Le promettant aurait dû sinon se réserver dans la promesse une possibilité de la révoquer pour être dans son droit (l'article 1124, al. 2 du Code ci ; vilB. Mercadal, Mémento Droit commercial n° 11946).

 

B.   La préservation de la force obligatoire du contrat et sa légitimité

De plus, l'exécution forcée "revêt une sorte de supériorité naturelle" parce qu'elle respecte la nature même du contrat. L'essence d'une obligation est d'être exécutée, le fait de sanctionner en nature prolonge et renforce la force obligatoire du contrat. Cette mesure forcée permettrait en aval de respecter la parole donnée en amont et appliquerait deux maximes traditionnelles : Pacta sunt servanda (les conventions doivent être respectées) et Nemo potest proprio facto se ad obligatione liberare (personne ne peut se libérer d'une obligation par son propre fait).

 Ainsi il en résulte que tant que l'exécution en nature du contrat est possible, les parties se doivent d'y procéder. De plus, en permettant l'effectivité du droit de créance, elle a un effet dissuasif, qui dissuaderait le débiteur de se soustraire à ses obligations et l'oblige à fournir au créancier le bien convenu.

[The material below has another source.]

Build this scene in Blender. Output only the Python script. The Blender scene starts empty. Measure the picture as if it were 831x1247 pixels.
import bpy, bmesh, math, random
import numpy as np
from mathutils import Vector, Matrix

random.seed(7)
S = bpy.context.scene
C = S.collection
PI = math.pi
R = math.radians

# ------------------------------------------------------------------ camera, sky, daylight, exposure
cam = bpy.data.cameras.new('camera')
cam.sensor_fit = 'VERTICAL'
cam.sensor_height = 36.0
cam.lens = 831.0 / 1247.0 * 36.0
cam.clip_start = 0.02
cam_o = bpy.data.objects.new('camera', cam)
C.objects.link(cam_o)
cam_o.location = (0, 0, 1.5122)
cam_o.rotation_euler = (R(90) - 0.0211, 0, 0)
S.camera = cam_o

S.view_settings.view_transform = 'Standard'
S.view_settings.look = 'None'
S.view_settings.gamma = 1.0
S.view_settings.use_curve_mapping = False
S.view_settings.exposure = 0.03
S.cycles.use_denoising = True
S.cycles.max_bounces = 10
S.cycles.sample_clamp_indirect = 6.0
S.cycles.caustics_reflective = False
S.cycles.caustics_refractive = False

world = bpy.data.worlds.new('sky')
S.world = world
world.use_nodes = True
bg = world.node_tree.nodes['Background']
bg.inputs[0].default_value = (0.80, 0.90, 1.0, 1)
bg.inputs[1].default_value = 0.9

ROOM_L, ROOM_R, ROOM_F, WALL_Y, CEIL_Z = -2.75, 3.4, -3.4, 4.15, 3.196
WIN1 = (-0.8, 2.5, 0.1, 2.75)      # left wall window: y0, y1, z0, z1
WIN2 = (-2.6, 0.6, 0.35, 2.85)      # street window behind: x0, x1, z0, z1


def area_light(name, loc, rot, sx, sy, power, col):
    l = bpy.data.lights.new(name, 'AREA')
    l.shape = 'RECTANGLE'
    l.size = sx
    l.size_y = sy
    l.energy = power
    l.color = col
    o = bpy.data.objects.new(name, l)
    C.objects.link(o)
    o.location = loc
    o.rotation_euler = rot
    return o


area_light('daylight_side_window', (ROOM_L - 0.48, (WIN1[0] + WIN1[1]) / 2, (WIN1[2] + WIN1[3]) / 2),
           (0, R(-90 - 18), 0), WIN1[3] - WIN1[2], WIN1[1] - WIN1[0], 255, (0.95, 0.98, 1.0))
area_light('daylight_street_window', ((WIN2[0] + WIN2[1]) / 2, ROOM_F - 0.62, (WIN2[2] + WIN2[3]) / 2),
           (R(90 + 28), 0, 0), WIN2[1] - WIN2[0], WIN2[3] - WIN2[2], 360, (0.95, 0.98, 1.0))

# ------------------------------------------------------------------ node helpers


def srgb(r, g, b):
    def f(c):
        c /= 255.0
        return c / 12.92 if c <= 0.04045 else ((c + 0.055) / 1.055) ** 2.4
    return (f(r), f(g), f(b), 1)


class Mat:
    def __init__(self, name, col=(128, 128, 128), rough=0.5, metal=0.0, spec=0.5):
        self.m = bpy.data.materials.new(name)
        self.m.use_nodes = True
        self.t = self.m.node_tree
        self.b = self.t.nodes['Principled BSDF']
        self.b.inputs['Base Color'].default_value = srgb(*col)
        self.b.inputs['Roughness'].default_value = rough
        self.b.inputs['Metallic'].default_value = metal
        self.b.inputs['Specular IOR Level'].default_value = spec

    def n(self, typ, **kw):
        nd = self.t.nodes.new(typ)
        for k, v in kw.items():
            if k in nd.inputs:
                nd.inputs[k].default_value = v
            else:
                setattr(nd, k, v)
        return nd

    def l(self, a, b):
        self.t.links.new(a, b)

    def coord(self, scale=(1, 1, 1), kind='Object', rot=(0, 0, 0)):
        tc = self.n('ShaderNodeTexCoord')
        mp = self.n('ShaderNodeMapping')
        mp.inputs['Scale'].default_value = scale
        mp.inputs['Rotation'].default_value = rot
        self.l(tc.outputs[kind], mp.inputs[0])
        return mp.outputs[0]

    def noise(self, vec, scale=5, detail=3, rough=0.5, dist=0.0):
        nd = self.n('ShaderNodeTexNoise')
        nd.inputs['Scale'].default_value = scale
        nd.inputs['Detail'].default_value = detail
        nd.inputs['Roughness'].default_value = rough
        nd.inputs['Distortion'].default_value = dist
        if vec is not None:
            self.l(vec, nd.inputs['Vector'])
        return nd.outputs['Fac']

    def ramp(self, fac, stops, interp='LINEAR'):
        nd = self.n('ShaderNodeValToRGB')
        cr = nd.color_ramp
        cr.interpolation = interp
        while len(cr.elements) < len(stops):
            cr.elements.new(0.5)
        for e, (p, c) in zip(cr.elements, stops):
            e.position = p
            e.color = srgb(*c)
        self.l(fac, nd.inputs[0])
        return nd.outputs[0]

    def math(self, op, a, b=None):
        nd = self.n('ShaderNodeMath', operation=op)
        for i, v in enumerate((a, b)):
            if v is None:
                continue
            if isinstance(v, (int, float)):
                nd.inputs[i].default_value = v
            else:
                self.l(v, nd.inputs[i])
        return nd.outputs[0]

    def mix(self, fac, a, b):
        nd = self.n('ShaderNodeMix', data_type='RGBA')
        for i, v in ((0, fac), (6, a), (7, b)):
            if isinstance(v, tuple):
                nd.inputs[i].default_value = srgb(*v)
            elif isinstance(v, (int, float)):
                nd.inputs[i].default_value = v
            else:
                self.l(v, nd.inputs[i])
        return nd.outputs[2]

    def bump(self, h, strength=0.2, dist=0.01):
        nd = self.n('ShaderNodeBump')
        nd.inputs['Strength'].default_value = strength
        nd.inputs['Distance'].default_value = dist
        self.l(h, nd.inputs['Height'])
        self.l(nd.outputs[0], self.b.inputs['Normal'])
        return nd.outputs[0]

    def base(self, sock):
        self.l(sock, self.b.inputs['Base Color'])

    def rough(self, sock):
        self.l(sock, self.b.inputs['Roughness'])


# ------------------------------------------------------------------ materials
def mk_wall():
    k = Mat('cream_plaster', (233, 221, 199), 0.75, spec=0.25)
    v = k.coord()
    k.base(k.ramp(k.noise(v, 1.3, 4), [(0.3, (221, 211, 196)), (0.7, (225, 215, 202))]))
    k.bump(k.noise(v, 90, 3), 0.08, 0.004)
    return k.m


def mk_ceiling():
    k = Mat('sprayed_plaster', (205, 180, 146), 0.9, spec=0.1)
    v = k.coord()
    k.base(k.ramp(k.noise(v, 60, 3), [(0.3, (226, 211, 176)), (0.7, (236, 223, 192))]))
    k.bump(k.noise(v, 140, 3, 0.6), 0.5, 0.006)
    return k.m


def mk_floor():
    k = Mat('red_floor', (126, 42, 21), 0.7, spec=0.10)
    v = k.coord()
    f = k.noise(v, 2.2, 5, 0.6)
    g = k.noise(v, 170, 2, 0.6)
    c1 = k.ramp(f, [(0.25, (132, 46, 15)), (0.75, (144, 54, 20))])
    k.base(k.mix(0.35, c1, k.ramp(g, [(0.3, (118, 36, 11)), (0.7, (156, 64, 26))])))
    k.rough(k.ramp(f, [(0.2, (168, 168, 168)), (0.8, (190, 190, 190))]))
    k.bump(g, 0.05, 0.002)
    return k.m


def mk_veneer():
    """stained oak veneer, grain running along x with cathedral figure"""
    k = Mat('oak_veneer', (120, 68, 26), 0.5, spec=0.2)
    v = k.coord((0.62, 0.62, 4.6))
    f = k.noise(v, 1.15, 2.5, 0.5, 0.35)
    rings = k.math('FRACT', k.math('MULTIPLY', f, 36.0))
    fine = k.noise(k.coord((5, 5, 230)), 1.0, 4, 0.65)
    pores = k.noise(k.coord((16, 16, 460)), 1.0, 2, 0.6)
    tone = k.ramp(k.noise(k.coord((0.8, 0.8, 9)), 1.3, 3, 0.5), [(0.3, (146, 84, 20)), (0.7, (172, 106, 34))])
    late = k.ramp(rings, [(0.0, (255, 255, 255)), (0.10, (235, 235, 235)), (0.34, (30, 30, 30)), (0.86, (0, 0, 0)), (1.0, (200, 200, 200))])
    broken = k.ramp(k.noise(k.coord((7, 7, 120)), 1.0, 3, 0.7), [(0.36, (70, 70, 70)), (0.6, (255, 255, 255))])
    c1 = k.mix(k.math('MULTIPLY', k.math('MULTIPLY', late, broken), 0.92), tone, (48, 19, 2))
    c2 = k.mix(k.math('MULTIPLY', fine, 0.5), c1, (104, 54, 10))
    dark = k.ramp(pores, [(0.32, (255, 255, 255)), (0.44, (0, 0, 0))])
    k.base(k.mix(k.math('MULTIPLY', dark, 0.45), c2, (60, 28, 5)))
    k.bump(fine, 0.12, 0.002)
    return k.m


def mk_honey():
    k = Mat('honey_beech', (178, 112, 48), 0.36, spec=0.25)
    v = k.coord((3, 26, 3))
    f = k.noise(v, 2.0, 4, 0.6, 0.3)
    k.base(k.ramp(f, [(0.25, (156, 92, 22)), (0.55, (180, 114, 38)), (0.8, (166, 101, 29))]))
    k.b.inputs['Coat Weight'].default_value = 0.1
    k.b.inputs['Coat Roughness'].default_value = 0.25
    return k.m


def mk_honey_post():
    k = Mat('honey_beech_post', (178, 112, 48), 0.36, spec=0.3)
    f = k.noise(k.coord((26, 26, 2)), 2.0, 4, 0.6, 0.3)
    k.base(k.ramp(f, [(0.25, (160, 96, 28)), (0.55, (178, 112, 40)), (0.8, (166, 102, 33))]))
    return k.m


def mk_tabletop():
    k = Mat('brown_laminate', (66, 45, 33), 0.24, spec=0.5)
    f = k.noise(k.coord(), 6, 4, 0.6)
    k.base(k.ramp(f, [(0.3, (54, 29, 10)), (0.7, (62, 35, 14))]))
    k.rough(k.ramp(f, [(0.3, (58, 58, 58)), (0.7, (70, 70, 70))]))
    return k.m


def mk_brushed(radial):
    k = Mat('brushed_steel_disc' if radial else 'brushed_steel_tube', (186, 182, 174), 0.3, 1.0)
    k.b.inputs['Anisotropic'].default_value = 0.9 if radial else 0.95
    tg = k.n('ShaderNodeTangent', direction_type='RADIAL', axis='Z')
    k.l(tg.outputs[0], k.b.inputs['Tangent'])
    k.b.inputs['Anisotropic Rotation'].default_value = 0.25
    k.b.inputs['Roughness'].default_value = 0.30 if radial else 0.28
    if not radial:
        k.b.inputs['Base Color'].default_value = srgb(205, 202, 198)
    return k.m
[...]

Et ainsi, la force obligatoire du contrat et son efficacité est maintenue, car sinon à quoi bon faire un contrat s'il peut être révoqué facilement et sans conséquences ? Ainsi la promesse unilatérale de vente n'est pas faite à la légère et conserve sa force d'engagement et d'efficacité en tant que contrat.

 

En conclusion, l'action d'exécuter de force la promesse unilatérale de vente n'est pas contraire à la liberté contractuelle, ni au droit de propriété par le simple fait que le promettant s'est engagé et a consenti à la vente même si celle-ci est en différée. On peut cependant s'interroger sur le bien-fondé d'un consentement à un temps donné T en attente de la validation du futur acheteur à un temps donné T+1.